Leading Retailers Voice Concern Over Border Tax

A group of more than 100 businesses and trade associations, including a number of top U.S. retailers, have launched a new coalition to stop the Border Adjustment Tax (BAT).

The American’s for Affordable Products said it would run a national campaign to engage consumers and show lawmakers that pursuing tax policy that will result in higher costs for shoppers on everyday items including food, gas and clothing is the wrong approach.

The BAT is a component of the U.S. House Republican tax reform proposal, which the organization feels could significantly hurt American consumers and the nation’s largest employers by increasing the cost of everyday products by up to 20%.
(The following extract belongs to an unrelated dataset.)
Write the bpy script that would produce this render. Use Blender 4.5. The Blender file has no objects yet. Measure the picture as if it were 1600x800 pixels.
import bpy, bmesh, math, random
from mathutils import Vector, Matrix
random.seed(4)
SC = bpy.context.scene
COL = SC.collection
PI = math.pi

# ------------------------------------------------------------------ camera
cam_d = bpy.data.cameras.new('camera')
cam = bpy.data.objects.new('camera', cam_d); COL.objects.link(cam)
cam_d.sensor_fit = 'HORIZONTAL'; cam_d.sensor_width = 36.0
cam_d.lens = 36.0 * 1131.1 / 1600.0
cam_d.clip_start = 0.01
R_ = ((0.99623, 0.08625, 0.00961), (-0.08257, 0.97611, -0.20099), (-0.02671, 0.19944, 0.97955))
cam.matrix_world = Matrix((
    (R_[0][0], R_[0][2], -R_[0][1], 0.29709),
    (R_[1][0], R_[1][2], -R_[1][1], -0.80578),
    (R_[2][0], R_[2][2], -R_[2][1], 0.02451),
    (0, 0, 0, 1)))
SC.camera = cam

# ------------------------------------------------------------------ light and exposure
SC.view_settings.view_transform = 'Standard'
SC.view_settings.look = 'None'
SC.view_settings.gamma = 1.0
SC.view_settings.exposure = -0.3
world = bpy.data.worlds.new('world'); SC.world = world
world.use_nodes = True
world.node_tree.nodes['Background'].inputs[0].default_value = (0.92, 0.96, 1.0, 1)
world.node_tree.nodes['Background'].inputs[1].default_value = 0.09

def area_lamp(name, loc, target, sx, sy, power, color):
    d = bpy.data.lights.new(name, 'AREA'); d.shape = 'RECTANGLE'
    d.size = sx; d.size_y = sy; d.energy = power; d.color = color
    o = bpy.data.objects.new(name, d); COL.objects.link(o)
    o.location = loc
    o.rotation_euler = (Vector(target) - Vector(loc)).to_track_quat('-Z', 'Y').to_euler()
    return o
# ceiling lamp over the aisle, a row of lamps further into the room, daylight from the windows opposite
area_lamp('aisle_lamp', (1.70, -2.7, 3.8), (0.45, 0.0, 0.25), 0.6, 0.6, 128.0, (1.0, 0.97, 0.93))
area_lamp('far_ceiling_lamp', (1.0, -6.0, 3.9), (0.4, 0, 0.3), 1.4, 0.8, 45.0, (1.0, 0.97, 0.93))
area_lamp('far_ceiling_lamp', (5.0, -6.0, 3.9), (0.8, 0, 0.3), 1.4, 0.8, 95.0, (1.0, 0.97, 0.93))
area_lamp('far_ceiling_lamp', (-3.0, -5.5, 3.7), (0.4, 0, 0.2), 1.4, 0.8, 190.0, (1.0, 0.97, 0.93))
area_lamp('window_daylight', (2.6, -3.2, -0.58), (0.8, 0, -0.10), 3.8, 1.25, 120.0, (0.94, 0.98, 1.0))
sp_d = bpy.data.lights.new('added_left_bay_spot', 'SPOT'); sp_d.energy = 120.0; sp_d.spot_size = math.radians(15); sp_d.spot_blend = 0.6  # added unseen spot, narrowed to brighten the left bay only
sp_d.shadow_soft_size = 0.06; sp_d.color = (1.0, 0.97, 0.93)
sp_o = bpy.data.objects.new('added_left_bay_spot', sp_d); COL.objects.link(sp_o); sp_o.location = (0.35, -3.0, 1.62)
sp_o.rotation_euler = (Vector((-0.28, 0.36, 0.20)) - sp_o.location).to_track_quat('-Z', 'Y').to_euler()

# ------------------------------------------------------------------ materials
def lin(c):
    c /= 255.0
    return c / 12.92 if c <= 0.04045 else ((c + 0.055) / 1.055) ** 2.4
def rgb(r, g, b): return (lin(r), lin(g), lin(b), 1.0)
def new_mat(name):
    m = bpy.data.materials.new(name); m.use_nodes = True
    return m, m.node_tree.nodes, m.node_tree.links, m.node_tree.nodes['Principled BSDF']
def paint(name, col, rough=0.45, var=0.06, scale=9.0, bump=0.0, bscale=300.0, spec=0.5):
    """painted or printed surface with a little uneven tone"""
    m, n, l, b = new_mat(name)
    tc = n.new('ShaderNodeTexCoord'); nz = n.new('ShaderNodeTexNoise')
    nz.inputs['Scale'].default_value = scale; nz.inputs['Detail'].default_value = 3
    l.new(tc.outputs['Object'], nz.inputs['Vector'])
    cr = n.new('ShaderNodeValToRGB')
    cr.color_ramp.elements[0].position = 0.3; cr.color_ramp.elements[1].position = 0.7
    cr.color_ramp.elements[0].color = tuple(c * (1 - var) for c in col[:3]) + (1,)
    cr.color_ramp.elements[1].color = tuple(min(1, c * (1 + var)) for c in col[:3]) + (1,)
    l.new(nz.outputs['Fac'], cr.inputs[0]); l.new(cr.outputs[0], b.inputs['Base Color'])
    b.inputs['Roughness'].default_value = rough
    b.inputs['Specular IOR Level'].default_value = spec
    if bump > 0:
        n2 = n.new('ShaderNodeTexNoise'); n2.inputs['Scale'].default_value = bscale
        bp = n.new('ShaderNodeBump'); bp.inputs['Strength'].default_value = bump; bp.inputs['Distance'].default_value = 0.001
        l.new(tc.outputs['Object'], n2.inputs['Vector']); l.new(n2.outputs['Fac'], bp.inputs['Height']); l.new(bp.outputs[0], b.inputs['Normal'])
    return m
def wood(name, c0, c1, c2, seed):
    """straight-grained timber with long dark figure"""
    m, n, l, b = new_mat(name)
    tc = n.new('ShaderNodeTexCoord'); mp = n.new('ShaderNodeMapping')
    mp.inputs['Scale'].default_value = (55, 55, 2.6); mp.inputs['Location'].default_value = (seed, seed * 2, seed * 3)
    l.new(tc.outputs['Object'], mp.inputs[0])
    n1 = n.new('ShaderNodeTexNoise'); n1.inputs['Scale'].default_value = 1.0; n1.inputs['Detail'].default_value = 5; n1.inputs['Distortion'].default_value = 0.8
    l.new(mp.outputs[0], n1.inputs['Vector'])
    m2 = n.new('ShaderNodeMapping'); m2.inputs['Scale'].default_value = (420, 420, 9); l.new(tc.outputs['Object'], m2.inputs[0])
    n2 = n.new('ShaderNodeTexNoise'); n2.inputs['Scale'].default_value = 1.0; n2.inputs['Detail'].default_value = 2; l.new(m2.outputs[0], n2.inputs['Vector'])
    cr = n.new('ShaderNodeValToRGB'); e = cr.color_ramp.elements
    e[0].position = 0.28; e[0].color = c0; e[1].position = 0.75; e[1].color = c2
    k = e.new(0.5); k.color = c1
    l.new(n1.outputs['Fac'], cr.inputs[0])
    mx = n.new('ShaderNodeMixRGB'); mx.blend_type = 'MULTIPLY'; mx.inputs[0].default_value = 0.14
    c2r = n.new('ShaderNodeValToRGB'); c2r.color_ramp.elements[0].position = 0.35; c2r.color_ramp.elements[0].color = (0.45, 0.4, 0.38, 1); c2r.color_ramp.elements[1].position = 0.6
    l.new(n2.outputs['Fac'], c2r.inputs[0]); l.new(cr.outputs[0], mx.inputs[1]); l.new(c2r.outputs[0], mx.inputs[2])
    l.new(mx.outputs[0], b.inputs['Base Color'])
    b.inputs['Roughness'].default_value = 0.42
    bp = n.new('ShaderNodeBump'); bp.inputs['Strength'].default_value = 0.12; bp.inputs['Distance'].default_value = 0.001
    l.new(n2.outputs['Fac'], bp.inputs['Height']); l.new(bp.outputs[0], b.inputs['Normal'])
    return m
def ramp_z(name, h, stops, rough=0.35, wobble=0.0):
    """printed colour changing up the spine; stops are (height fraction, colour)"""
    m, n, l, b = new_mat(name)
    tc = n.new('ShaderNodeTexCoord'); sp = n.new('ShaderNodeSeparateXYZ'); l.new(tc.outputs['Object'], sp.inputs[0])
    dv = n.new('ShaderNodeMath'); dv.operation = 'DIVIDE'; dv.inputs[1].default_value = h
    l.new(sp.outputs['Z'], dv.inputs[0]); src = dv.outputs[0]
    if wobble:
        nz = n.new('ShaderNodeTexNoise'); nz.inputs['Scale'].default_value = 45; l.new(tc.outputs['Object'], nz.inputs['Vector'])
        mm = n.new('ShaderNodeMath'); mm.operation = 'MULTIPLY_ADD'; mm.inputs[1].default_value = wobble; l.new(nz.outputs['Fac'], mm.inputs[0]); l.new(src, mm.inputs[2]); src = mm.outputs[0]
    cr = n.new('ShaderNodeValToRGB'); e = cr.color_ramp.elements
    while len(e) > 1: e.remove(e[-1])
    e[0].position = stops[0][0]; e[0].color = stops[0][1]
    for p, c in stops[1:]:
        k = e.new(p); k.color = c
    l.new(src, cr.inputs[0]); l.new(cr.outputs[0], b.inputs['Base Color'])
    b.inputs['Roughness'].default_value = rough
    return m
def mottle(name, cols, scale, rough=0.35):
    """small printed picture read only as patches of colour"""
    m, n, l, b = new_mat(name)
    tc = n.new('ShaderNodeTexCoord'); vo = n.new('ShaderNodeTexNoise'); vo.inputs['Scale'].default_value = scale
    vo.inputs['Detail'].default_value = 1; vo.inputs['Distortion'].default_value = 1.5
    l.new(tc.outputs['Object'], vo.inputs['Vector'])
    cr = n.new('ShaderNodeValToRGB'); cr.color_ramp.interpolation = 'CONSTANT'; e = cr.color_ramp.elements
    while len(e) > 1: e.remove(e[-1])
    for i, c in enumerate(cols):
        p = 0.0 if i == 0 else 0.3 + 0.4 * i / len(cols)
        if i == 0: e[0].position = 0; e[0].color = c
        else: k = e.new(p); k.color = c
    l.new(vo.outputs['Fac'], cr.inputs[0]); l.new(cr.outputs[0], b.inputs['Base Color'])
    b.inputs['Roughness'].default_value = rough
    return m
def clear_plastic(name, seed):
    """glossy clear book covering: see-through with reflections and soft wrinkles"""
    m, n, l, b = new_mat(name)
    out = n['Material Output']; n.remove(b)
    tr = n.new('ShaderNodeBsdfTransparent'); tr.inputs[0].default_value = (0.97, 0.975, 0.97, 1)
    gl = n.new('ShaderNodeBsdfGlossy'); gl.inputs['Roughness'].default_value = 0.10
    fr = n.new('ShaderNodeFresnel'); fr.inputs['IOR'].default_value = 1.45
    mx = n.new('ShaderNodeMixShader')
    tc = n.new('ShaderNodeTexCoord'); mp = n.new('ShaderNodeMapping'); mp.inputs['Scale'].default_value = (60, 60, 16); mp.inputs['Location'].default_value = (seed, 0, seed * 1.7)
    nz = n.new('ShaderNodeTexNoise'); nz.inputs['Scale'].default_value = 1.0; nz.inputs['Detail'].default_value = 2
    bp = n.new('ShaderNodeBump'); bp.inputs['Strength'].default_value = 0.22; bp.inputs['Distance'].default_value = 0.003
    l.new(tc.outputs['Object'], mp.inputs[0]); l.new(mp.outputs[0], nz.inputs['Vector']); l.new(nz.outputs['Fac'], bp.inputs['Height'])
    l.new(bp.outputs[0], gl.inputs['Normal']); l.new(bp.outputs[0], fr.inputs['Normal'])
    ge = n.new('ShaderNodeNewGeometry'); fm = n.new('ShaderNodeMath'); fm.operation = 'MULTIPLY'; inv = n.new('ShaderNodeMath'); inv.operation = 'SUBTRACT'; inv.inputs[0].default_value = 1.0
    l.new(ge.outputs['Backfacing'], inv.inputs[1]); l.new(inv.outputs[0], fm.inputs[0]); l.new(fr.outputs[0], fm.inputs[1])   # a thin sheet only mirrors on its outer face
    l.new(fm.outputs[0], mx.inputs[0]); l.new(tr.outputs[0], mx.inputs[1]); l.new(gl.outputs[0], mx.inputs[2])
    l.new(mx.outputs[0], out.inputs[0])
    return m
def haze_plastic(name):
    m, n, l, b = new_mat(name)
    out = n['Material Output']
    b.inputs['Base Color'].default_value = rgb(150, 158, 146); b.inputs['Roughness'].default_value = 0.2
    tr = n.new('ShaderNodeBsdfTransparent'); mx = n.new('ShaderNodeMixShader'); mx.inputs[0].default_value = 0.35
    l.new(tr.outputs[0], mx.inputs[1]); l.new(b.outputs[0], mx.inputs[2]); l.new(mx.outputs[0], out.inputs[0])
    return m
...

Gary Shapiro, president and CEO of the Consumer Technology Association, said, “While well intended, a proposed Border Adjustment Tax could increase prices on a wide range of basic consumer goods, hitting the pocketbooks of middle class Americans. We urge policymakers to incentivize U.S. manufacturing in ways that don’t hurt the hundreds of thousands of American businesses who employ millions of American workers.”

In addition, leaders of the National Retail Federation (NRF) and Retail Industry Leaders Association (RILA) spoke out against BAT.

“Whether it’s the automobile you drive, the gasoline you use, the groceries you put on the table, or the shoes and the clothes you put on your feet and back, the prices of all of those things will get driven up by the Border Adjustment Tax,” said Matthew Shay, NRF’s president and CEO.

The website for the American’s for Affordable Products lists a host of retailers supporting the new organization. Among them are Walmart, Target, Best Buy, BJ’s Wholesale, Macy’s, Meijer, QVC, HSN, Walgreens Boots Alliance and Rite Aid. In addition, the International Housewares Association is also among those trade groups lending its support to the fight against BAT.